However, when both natural rights and utilitarian arguments join in patent policy discourse, it is a subtle and important observation then that exclusively utilitarian discussions will be more productive. This is the claim of Professor Rochelle Dreyfuss from NYU in a new working paper, where she argues: the “rights rhetoric is a product of misconception. As IPRs expand, they touch on the lives of people previously unacquainted with patent(s).” Patents and Human Rights: Where is the Paradox? NYU Law and Econ Research Paper No. 06-38, Forthcoming.

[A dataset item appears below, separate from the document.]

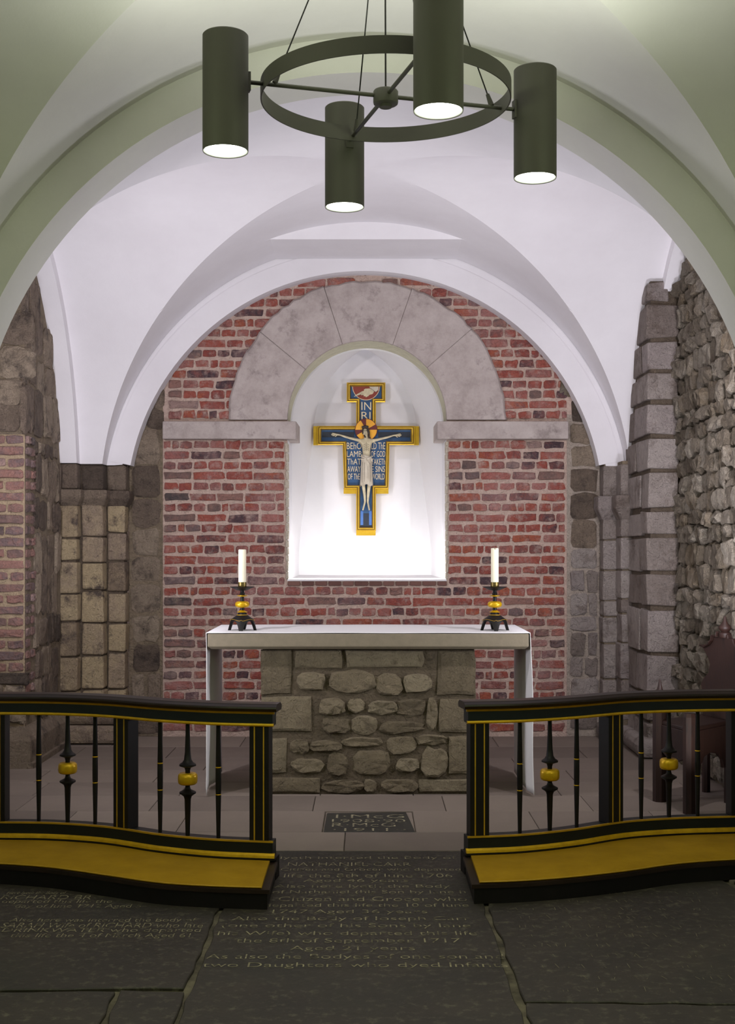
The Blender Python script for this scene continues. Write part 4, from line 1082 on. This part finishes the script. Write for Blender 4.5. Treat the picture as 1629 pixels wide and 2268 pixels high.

Grounds for jettisoning natural rights from patent discourse include implications on policy recommendations from the consequent theoretical confusion. Elevating IPRs to human rights has unfortunate pragmatic consequences… Instead of relying on … well-understood tools embedded in existing patent law. ..
…new- human rights- justification can… thwart the traditional- utilitarian- goal of limiting protection from free riders as a means of encouraging the advancement of knowledge…
…A utilitarian perspective allows policy makers to use the ample arsenal of vailable tools to make law responsive to changes in innovation and to align the system with other social interests... The analytical effects of mixing philsophical arguments in patent policy is a shift in the focus from internal limitations of patent law's focus on innovation ("to promote the progress...", patentable subject matter, time limitation), to one of balancing between nautral rights and utilitarian concerns with no immediate comparison standards. This results in unpredictable decision making., whereas, "a utilitarian system contains its own limits. ..Internal limits are …easier to identify then a balancing point."
Professor Dreyfuss sounds like she’s merely speaking common sense. Certainly, qualitative arguments do not line-up directly with or refute quantitative ones (and visa versa). We can expect the same lesson with natural rights and utilitarian views. But there are important consequences specific to undertanding patent law in modern debates from natural rights-utilitarian meshing. Looking at Professor Dreyfuss’ paper, it is easy to understand industry’s reaction to FOSS’ “regligious” aspects, but now we must recognize the nature of FOSS’ quasi-business and economic positions, which sound more like fanaticism clothed in practical language than utilitarian reasoning. To draw this out less abstractly, consider (for discussion purposes): Patent proponents make the utilitarian argument that patents are necessary to incent creative and productive output; natural rights views of FOSS claim the importance of protecting their “freedom to tinker” with (others’) inventions and First Amendment privileges, on the utilitarian front, FOSS argues that the cumulative and incremental characteristics of technological innovation will occur with diminished or absent patent rights, and will be better off if hackers can tinker to create improvements. It is highly likely that FOSS' utilitarian policies amount to nothing more than (re)transcriptions of its natural rights positions. The FOSS utilitarian standpoint on cumultative and incremental innovation has some merit, but note that FOSS has only flourished in limited technology segments, thus its utilitarian attempt is to generalize the economic structure of those segments to the rest of the technological community (in which it is unsuccessful). On natural rights, tinkering to facillitate incremental improvements also falls in this trap over taking an economic lesson where it does not apply, and FOSS has never stated why current fair and experimental use provisions are not adequate.